The global shock administered by Donald Trump’s election to the US presidency continues to reverberate. How will President-elect Trump represent those who put him in power – and how will his power affect America and the world?

All US presidents come to power – and exercise it – by assembling and sustaining a broad electoral coalition of voters with identifiable interests. Donald Trump is no exception. Trump’s stunning election victory, following a populist campaign that targeted US institutions, domestic and foreign policies, and especially elites, was powered by voters – overwhelmingly white, largely rural, and with only some or no postsecondary education – who feel alienated from a political establishment that has failed to address their interests.

So the question now, for the United States and the world, is how Trump intends to represent this electoral bloc. Part of the difficulty in answering it, as Project Syndicate’s contributors understand well, is Trump himself. “The US has never before had a president with no political or military experience, nor one who so routinely shirks the truth, embraces conspiracy theories, and contradicts himself,” notes Harvard’s Jeffrey Frankel.

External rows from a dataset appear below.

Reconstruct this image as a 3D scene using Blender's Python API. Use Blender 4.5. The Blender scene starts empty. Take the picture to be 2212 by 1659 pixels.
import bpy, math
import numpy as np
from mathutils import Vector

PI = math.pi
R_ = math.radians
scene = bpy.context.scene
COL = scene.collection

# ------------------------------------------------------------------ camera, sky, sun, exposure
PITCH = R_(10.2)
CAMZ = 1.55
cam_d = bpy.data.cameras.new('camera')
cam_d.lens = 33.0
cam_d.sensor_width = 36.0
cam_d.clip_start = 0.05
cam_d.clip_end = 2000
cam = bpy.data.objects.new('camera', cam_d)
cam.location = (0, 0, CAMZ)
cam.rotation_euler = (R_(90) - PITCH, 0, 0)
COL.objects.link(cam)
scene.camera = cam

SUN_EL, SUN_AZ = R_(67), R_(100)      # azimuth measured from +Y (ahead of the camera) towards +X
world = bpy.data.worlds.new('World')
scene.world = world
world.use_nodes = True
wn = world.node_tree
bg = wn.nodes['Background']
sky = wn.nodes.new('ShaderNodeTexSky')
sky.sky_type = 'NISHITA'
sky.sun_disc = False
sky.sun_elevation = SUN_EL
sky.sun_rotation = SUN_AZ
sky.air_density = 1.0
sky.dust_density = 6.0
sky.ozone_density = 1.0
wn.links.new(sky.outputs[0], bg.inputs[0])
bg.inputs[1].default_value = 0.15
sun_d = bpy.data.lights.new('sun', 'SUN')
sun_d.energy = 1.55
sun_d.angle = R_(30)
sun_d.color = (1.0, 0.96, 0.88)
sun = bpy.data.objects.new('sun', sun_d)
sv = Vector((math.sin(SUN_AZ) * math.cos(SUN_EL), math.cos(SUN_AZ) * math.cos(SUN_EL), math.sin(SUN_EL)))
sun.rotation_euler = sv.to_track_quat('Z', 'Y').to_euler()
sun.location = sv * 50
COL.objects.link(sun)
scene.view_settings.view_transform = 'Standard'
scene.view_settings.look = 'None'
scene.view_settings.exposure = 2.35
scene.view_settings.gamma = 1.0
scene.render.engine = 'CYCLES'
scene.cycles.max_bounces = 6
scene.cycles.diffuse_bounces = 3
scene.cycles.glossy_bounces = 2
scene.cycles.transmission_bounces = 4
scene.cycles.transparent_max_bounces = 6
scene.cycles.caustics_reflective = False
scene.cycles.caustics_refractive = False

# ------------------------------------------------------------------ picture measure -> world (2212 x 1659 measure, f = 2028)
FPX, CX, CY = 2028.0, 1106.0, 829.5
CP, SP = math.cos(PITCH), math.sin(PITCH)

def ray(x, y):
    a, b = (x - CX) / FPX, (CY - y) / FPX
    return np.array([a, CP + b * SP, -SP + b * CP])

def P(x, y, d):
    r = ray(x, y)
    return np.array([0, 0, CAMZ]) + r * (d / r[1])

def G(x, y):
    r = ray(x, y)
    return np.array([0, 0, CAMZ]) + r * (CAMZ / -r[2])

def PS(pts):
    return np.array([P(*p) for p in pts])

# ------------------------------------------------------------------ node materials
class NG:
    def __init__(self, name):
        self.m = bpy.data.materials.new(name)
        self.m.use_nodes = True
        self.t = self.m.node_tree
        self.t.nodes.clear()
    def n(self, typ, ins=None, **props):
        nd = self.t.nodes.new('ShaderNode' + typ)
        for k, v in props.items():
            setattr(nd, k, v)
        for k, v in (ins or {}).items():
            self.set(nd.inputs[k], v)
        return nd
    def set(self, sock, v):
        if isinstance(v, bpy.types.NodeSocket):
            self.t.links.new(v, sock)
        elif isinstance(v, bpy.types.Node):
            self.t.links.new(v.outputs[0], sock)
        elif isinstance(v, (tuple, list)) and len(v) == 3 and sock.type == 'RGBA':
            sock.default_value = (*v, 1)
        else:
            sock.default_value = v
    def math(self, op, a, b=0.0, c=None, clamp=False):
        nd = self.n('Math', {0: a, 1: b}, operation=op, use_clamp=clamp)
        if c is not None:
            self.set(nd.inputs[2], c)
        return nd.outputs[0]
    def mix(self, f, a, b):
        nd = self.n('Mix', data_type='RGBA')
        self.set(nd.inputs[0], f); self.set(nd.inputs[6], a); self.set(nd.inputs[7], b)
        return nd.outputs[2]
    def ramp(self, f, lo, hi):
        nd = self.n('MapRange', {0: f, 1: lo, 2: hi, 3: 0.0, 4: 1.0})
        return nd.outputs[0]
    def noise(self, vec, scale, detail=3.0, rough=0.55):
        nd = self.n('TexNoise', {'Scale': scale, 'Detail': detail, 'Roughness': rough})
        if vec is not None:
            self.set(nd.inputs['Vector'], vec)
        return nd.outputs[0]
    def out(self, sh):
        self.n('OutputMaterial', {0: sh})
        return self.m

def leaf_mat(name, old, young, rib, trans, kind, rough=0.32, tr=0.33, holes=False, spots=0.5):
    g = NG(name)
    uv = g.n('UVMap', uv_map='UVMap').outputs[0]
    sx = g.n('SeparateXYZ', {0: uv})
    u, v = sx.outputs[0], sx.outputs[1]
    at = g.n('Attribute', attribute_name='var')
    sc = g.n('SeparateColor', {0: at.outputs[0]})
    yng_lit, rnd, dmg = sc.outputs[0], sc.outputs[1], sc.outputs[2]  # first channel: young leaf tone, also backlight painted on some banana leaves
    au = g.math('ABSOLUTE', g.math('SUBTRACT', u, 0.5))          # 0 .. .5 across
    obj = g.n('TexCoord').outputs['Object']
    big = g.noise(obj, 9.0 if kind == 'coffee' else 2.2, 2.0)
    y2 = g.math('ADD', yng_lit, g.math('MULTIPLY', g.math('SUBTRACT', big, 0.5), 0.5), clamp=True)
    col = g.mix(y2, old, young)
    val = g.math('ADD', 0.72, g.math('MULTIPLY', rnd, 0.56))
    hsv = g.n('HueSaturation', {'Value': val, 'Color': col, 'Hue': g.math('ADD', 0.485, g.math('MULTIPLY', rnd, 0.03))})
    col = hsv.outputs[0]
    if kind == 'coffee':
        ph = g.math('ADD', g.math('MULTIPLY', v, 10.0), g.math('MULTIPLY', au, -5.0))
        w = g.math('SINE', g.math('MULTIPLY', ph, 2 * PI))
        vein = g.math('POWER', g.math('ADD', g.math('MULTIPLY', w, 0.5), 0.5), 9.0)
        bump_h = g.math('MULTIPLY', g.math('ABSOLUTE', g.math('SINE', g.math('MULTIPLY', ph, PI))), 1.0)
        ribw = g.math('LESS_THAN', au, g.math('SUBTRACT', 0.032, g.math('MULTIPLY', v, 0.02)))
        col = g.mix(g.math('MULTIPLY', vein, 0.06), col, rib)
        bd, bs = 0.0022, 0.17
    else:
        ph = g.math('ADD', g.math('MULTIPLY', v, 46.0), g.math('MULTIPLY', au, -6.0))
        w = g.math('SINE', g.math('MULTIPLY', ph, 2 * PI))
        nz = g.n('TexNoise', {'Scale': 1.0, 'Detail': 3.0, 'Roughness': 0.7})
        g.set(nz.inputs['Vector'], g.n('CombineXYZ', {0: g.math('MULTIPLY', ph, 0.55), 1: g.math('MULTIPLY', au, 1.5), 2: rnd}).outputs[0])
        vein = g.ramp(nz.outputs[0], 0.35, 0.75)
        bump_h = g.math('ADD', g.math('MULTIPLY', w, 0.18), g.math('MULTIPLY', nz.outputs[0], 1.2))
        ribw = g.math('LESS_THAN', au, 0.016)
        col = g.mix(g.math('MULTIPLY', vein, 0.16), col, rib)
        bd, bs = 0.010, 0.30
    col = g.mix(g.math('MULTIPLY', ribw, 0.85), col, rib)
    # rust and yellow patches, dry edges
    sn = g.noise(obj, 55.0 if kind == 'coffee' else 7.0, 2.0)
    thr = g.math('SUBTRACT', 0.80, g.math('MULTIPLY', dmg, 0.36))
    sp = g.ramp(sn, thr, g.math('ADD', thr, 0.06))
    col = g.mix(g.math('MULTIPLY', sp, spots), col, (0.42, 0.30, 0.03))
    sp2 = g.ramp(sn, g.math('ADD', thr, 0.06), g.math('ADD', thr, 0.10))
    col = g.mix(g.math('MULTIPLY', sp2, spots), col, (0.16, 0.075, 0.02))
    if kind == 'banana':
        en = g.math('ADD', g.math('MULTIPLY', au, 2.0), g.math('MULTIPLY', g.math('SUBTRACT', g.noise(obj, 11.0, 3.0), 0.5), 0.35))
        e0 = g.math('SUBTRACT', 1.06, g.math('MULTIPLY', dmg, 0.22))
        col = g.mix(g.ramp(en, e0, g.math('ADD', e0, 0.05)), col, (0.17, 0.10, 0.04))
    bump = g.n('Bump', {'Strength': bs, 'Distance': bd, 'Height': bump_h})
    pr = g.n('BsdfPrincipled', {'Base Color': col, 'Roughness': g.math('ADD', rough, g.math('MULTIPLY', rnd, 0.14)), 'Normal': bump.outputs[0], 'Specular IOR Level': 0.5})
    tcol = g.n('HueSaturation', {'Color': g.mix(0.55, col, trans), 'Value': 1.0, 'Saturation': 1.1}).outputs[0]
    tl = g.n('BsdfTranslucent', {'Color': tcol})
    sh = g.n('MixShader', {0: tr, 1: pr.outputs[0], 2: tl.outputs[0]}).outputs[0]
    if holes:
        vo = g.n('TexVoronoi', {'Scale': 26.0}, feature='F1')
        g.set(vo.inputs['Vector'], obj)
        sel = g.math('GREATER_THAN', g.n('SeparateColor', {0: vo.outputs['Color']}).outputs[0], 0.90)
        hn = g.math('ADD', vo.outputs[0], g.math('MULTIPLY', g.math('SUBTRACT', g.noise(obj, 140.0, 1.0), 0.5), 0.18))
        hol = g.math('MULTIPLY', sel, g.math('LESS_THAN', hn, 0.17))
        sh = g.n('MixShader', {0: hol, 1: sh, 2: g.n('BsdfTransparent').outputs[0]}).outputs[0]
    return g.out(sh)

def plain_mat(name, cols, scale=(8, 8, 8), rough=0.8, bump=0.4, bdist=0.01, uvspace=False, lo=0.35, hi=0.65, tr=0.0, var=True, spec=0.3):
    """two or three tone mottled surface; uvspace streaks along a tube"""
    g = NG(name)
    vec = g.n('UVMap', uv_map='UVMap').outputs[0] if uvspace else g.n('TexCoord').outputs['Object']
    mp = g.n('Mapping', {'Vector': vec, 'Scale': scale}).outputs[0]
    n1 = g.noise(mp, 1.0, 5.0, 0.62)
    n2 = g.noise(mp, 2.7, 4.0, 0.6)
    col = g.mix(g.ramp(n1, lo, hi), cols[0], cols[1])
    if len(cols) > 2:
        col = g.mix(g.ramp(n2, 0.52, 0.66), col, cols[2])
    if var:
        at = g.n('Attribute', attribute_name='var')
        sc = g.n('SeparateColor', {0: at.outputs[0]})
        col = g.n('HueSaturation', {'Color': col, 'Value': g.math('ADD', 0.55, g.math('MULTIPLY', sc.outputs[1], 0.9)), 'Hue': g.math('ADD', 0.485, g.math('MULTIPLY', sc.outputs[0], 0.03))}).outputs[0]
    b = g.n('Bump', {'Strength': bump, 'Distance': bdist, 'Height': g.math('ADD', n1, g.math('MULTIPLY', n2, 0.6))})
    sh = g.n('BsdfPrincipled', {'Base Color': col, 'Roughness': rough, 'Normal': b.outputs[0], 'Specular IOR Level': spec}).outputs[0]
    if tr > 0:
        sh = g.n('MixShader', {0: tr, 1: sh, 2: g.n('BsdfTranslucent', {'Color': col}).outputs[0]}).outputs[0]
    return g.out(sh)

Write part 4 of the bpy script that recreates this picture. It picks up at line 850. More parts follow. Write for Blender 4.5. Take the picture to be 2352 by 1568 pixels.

But, arguably more important, much of what Trump has promised – on trade, taxation, health care, and much else – either would not improve his voters’ economic wellbeing or would cause it to deteriorate further.

This paradox lies at the root of some unsettling scenarios. As Princeton University’s Jan-Werner Mueller points out, “[t]here is substantial evidence that low-income groups in the US have little to no influence on policy and go effectively unrepresented in Washington.” But Trump’s claim to represent his voters is not based on “demanding a fairer system.” Instead, says Mueller, Trump “tells the downtrodden that only they are the ‘real people,’” and that (as Trump put it during his campaign), “the other people don’t mean anything.” By persuading his supporters “to view themselves as part of a white nationalist movement,” Mueller argues, a “claim about identity is supposed to solve the problem that many people’s interests are neglected.”